Bande de veinards ! Vous vivez à quelques bornes de la deuxième centrale nucléaire la plus puissante d’Europe. Six réacteurs poussés à 900 MW les bons soirs d’hiver, ça pète ! Comme la première tranche de radiations a commencé à émettre il y a pile trente ans, et qu’EDF tripe déjà à la pousser jusqu’à soixante ans, on ne pouvait pas les louper. Sauf que, dans notre région particulièrement, le mouvement antinucléaire a toujours été faible. Tentons une explication.
En 1974, une bande de ministres emmenée par Giscard décide de la construction d’une centrale atomique à Gravelines. Quatre réacteurs y sont initialement prévus. Mais en 1979, suite à la révolution islamique en Iran, les deux réacteurs destinés à un pays devenu infréquentable finiront plutôt sur la côte nordiste.
Un mouvement antinucléaire timide
La décennie 1970 est celle de la nucléarisation massive de la France. Mais aussi, dans la continuité de 1968, le théâtre d’un mouvement antinucléaire déterminé : des syndicalistes autogestionnaires chrétiens côtoient un mouvement écolo naissant, des trotskystes armés, des maos, ou des non-violents. À Plogoff, les Bretons repoussent l’atome de l’État central. À Chooz-Vireux dans les Ardennes, les ouvriers licenciés et promis à bosser dans une future centrale s’allient aux autonomes parisiens pour repousser les blindés. À Creys-Malville, les manifs contre Superphénix font un mort du côté antinucléaire et une amputation du côté de la flicaille. En 1982, le chantier essuie cinq tirs de roquettes qui manquent de peu le cœur du réacteur.
Dans le Nord par contre, pas grand chose. « À Gravelines, dans les manifs, on n’a jamais dépassé les 5 000 personnes quand à La Hague on était plusieurs centaines de milliers », se souvient Alain Vaillant de Nord Nature. Une fois, en 1977, une manif arrive tout de même jusqu’au chantier. Les gens abattent les clôtures jusqu’à l’arrivée des CRS. En 1980, une marche pacifique s’organise quasi clandestinement à la Maison de la Nature de l’Environnement (MNE) à Lille.
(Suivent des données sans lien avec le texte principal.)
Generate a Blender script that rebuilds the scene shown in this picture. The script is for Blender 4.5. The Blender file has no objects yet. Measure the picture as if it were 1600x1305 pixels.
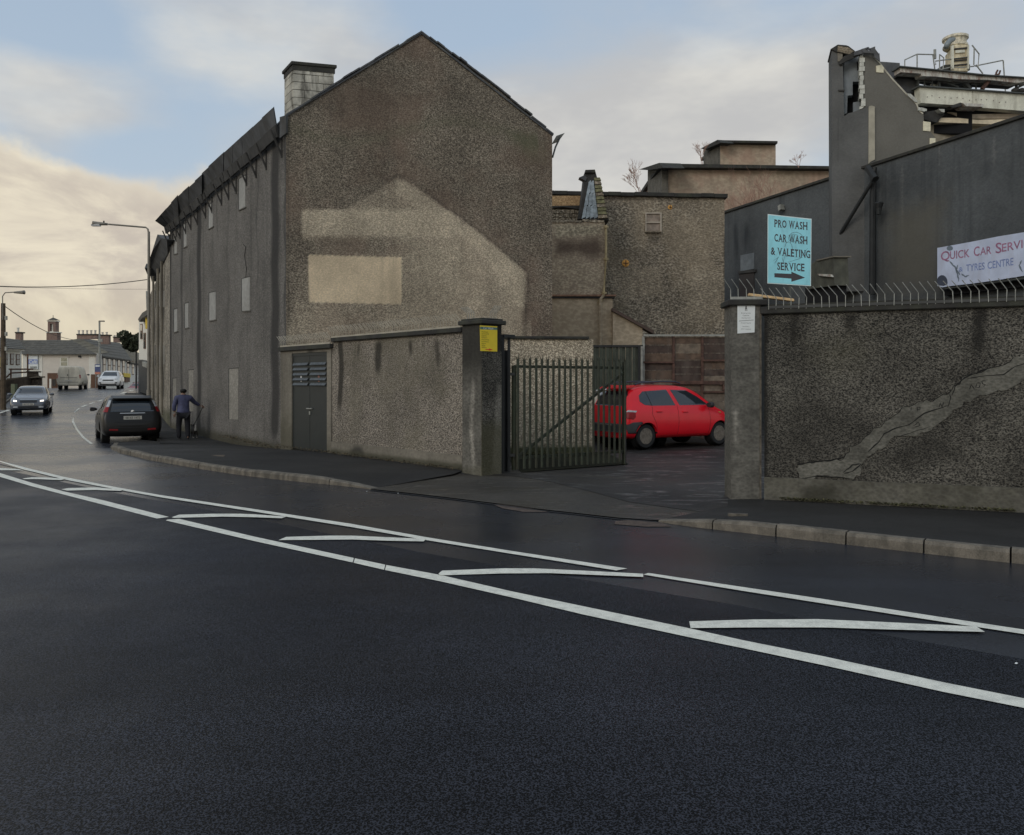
import bpy, bmesh, math, random
import numpy as np
from mathutils import Vector, Matrix
from mathutils.bvhtree import BVHTree

random.seed(7)
SC = bpy.context.scene
COL = SC.collection
R = math.radians
F = 1250.0      # focal length in pixels of the 1600 px wide photograph
CX, HY, EYE = 800.0, 598.0, 1.6

# ------------------------------------------------------------------ camera
cam_data = bpy.data.cameras.new('camera')
cam = bpy.data.objects.new('camera', cam_data)
COL.objects.link(cam)
cam.location = (0, 0, EYE)
cam.rotation_euler = (R(90), 0, 0)
cam_data.sensor_fit = 'HORIZONTAL'
cam_data.sensor_width = 36
cam_data.lens = F / 1600 * 36
cam_data.shift_y = -(652.5 - HY) / 1600
cam_data.clip_start = 0.05
cam_data.clip_end = 4000
SC.camera = cam

# ------------------------------------------------------------------ colour management
vs = SC.view_settings
vs.view_transform = 'Standard'
vs.look = 'None'
vs.gamma = 1
vs.exposure = 0.0
vs.use_curve_mapping = False

def lin(c):
    c /= 255.0
    return c / 12.92 if c <= 0.04045 else ((c + 0.055) / 1.055) ** 2.4
def S(r, g, b):                      # display colour -> linear
    return (lin(r), lin(g), lin(b), 1)
def A(r, g, b, k=0.30):              # albedo that shows about this colour in open shade
    v = [lin(c) / (k * 1.42) for c in (r, g, b)]
    q = min(1.0, 0.82 / max(v))
    return tuple(c * q for c in v) + (1,)

# ------------------------------------------------------------------ node helper
class NT:
    def __init__(s, tree):
        s.t = tree; s.n = tree.nodes; s.l = tree.links
    def new(s, typ, **kw):
        nd = s.n.new(typ)
        for k, v in kw.items():
            setattr(nd, k, v)
        return nd
    def put(s, sock, v):
        if v is None: return
        if hasattr(v, 'is_output') or isinstance(v, bpy.types.NodeSocket):
            s.l.new(v, sock)
        else:
            sock.default_value = v
    def math(s, op, a, b=None, c=None, clamp=False):
        nd = s.new('ShaderNodeMath', operation=op, use_clamp=clamp)
        s.put(nd.inputs[0], a); s.put(nd.inputs[1], b)
        if c is not None: s.put(nd.inputs[2], c)
        return nd.outputs[0]
    def mix(s, fac, a, b, mode='MIX'):
        nd = s.new('ShaderNodeMix', data_type='RGBA', blend_type=mode)
        s.put(nd.inputs[0], fac); s.put(nd.inputs[6], a); s.put(nd.inputs[7], b)
        return nd.outputs[2]
    def noise(s, vec, scale, detail=3, rough=0.55, dist=0.0):
        nd = s.new('ShaderNodeTexNoise')
        if vec is not None: s.l.new(vec, nd.inputs['Vector'])
        nd.inputs['Scale'].default_value = scale
        nd.inputs['Detail'].default_value = detail
        nd.inputs['Roughness'].default_value = rough
        nd.inputs['Distortion'].default_value = dist
        return nd.outputs['Fac']
    def vor(s, vec, scale, out='Distance', feature='F1', rnd=1.0):
        nd = s.new('ShaderNodeTexVoronoi', feature=feature)
        s.l.new(vec, nd.inputs['Vector'])
        nd.inputs['Scale'].default_value = scale
        nd.inputs['Randomness'].default_value = rnd
        return nd.outputs[out]
    def ss(s, v, a, b, lo=0.0, hi=1.0):
        nd = s.new('ShaderNodeMapRange', interpolation_type='SMOOTHSTEP')
        s.put(nd.inputs[0], v)
        nd.inputs[1].default_value = a; nd.inputs[2].default_value = b
        nd.inputs[3].default_value = lo; nd.inputs[4].default_value = hi
        return nd.outputs[0]
    def scale(s, vec, sx, sy, sz, off=(0, 0, 0)):
        nd = s.new('ShaderNodeMapping')
        s.l.new(vec, nd.inputs[0])
        nd.inputs['Scale'].default_value = (sx, sy, sz)
        nd.inputs['Location'].default_value = off
        return nd.outputs[0]
    def pos(s):
        return s.new('ShaderNodeNewGeometry').outputs['Position']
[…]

C’est qu’il faut tenir à distance les apprentis notables des futures organisations écolos qui expérimentent déjà la cogestion du désastre. Ainsi en est-il de Pierre Radanne, premier directeur de la MNE : « À l’arrivée d’une marche de plusieurs jours entre Lille et Gravelines, Radanne négociait l’implantation de la centrale avec Denvers, le maire et député PS de Gravelines, grand promoteur du nucléaire dans son parti. On avait mis un haut-parleur dans son bureau. C’était à pleurer », se rappelle Alain Vaillant.
L’impasse de l’imaginaire industriel
Pour ce militant antinucléaire, depuis la fin des années 1970, la propagande d’EDF est une vraie massue : « Pendant dix ans, à Steenwerck, on a organisé un marché artisanal, notamment sur les énergies douces. Quand 5 000 personnes passaient nous voir, tous les ans, EDF accueillait 20 000 personnes pour visiter la centrale. Et il y avait beaucoup de scolaires ». Si on y ajoute un paysage politique dominé par des partis « socialiste » et « communiste » soumis au progrès atomique, le mouvement antinucléaire fait clairement office de petit poucet.
Dans la région, la faiblesse du mouvement antinucléaire peut s’appréhender culturellement : « Quand nous on disait que le nucléaire c’était sale, les gens crevaient encore dans les mines avec les poumons noircis. Alors, le nucléaire bénéficiait d’une image propre. Et puis à l’époque, refuser de descendre à la mine, c’était être une poule mouillée. Il y a une sorte de fatalité, notamment vers Dunkerque où il y a déjà beaucoup d’usines. »
Si dans le Nord-Pas de Calais nos cerveaux sont indéniablement colonisés par le travail et la saleté industrielle, aux nucléocrates, il faudra probablement opposer autre chose qu’un seul imaginaire de sobriété énergétique et d’alternatives. Et peut-être renouer avec une opposition matérielle à cette société nucléaire.